Thailand’s post-coup government has approved the 6.7 billion baht purchase of Israeli guns, Ukrainian armoured vehicles and Chinese missiles, a cabinet spokesman said.
The army would spend 960 million baht on 15,000 rifles and 259 million baht on 992 sub-machine guns from Israel, Nattawat Suthiyothin said after a cabinet meeting.
The cabinet also approved 3.9 billion baht for 96 Ukraine-built BTR-3E1 armoured personnel vehicles, produced by state-owned Kharkiv Morozov Machine Building Design Bureau, after heavy lobbying by Russia, China, and Canada failed.

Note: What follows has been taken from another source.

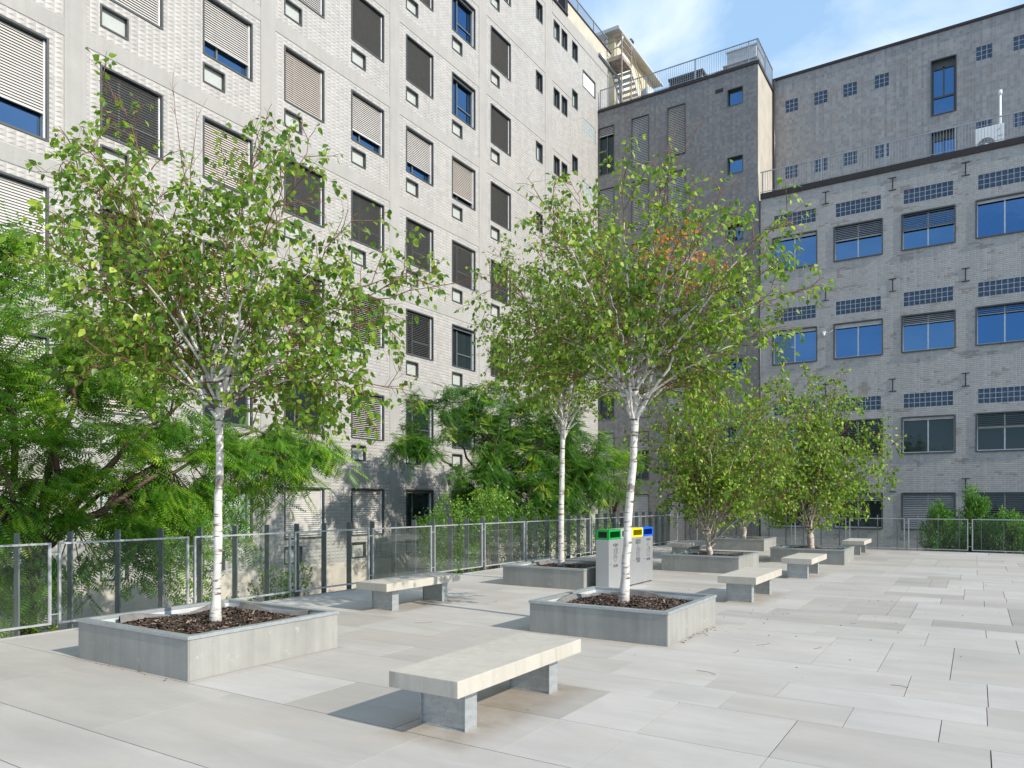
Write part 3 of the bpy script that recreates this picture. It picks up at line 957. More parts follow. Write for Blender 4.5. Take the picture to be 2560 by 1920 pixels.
# blinds: (fraction lowered, open?)
rb = {0: [(0.10, 'h'), (0.43, 'c'), (0.47, 'd'), (0.10, 'h'), (.3, 'c'), (.1, 'h'), (.5, 'd')],
      1: [(0.11, 'h'), (0.14, 'h'), (0.26, 'c'), (0.22, 'd'), (.3, 'c'), (.1, 'h'), (.5, 'd')],
      2: [(0.12, 'h'), (1.0, 'd'), (0.10, 'h'), (0.38, 'd'), (.3, 'c'), (.1, 'h'), (.5, 'd')],
      3: [(0.10, 'h'), (0.22, 'c'), (1.0, 'c'), (1.0, 'd'), (1, 'c'), (.1, 'h'), (.5, 'd')]}
for ri, (z0, z1) in enumerate(rowsR):
    for ci, (a, b) in enumerate(winX):
        w, h = b - a, z1 - z0
        loc = (a, YR, z0)
        k = '%.2f_%.2f' % (w, h)
        fr = place('window', 'Rl' + k, f_lining(RR, w, h, 0.22, 0.04, 0.025, 0.03), right, loc)
        frac, kd = rb[ri][ci]
        gl = 'dark_glass' if ri >= 2 and not (ri == 2 and ci == 0) else 'window_glass'
        place('pane', 'Rp' + k + gl, f_pane(RR, w, 0.04, h - 0.04, -0.18, gl, 0.04), fr, loc)
        def _m(w=w, h=h, extra=(ri == 2 and ci == 3)):
            mb = MB()
            lbox(mb, RR, w / 2 - 0.025, w / 2 + 0.025, -0.18, -0.13, 0.06, h - 0.06)
            lbox(mb, RR, 0.045, 0.075, -0.18, -0.12, 0.04, h - 0.04)
            lbox(mb, RR, w - 0.06, w - 0.045, -0.18, -0.12, 0.04, h - 0.04)
            lbox(mb, RR, 0.075, w - 0.06, -0.18, -0.12, 0.04, 0.085)
            if extra:
                lbox(mb, RR, 0.075, w / 2 - 0.02, -0.18, -0.125, h * 0.60, h * 0.60 + 0.05)
                lbox(mb, RR, w / 2 + 0.02, w - 0.06, -0.18, -0.125, h * 0.60, h * 0.60 + 0.05)
            return mb, 'light_frame'
        place('sash', 'Rs' + k + str(ri == 2 and ci == 3), _m, fr, loc)
        if kd == 'h':
            place('blind', 'Rb' + k + 'h%.2f' % frac, f_pane(RR, w, h * (1 - frac), h - 0.045, -0.07, 'unit_grey', 0.045), fr, loc)
        else:
            place('blind', 'Rb' + k + kd + '%.2f' % frac, f_blind(RR, w, max(h * (1 - frac), 0.05), h - 0.05, -0.07, 0.075, R(40 if kd == 'c' else 8), 'blind_grey' if kd == 'c' else 'blind_dark', 0.05), fr, loc)
# steel I-shaped wall anchors
def _anchor():
    mb = MB()
    lbox(mb, RR, -0.14, 0.14, 0.0, 0.03, 0.525, 0.55)
    lbox(mb, RR, -0.14, 0.14, 0.0, 0.03, 0.0, 0.025)
    lbox(mb, RR, -0.015, 0.015, 0.0, 0.02, 0.025, 0.525)
    return mb, 'anchor_black'
for x in (-5.66, -3.0, -0.355, 2.3, 4.95, 7.6):
    for z in (14.94, 10.63, 6.36, 2.07):
        place('wall_anchor', 'anchor', _anchor, right, (x, YR, z))
m = MB()
m.box(XC + 0.002, XC + 0.05, YR + 0.06, YR + 0.14, -3, 15.7)
m.build('lit_edge_strip', 'white_paint', right)  # bright strip added for the sunlit sliver of the middle block's side
m = MB(); m.tube([(XC + 0.09, YR - 0.02, -2.9), (XC + 0.09, YR - 0.02, 15.7)], 0.045, 8)
m.build('downpipe', 'pipe_dark', right, smooth=True)
m = MB(); m.tube([(XC + 0.09, YU - 0.08, 16.0), (XC + 0.09, YU - 0.08, ROOF_U)], 0.06, 8)
m.build('downpipe', 'pipe_dark', right, smooth=True)

# ---- things on the grey buildings
cc = thing('security_camera', 'small white dome security camera on grey tiled wall between two blue windows', 'security camera', (-5.72, YR, 9.14))
m = MB(); m.box(-5.78, -5.66, YR - 0.10, YR - 0.001, 9.16, 9.26); m.build('bracket', 'white_paint', cc, bevel=0.01)
m = MB(); m.tube([(-5.72, YR - 0.09, 9.17), (-5.72, YR - 0.09, 9.12), (-5.72, YR - 0.09, 9.07), (-5.72, YR - 0.09, 9.04)], [0.05, 0.055, 0.045, 0.015], 12); m.build('camera_dome', 'white_paint', cc, smooth=True)
m = MB(); m.tube([(-5.66, YR - 0.02, 9.2), (-5.55, YR - 0.02, 9.18), (-5.45, YR - 0.02, 9.2), (-5.36, YR - 0.02, 9.28)], 0.008, 5); m.build('cable', 'white_paint', cc, smooth=True)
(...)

The navy would pay 1.6 billion baht for ground-to-ground missiles from China, Nattawat said without giving further details.
The military, which ousted elected Prime Minister Thaksin Shinawatra in a bloodless coup last year, has faced criticism for buying new equipment at a time when Thailand’s economic growth has slowed due to post-coup political uncertainties.
Defence Minister Boonrawd Somtas told Reuters last month the military needed new tanks, ships, fighter jets and helicopters after the 1997/98 Asian financial crisis had capped annual defence spending at 80 billion baht in the past decade.
Next year’s budget allocates 143 billion baht to defence spending.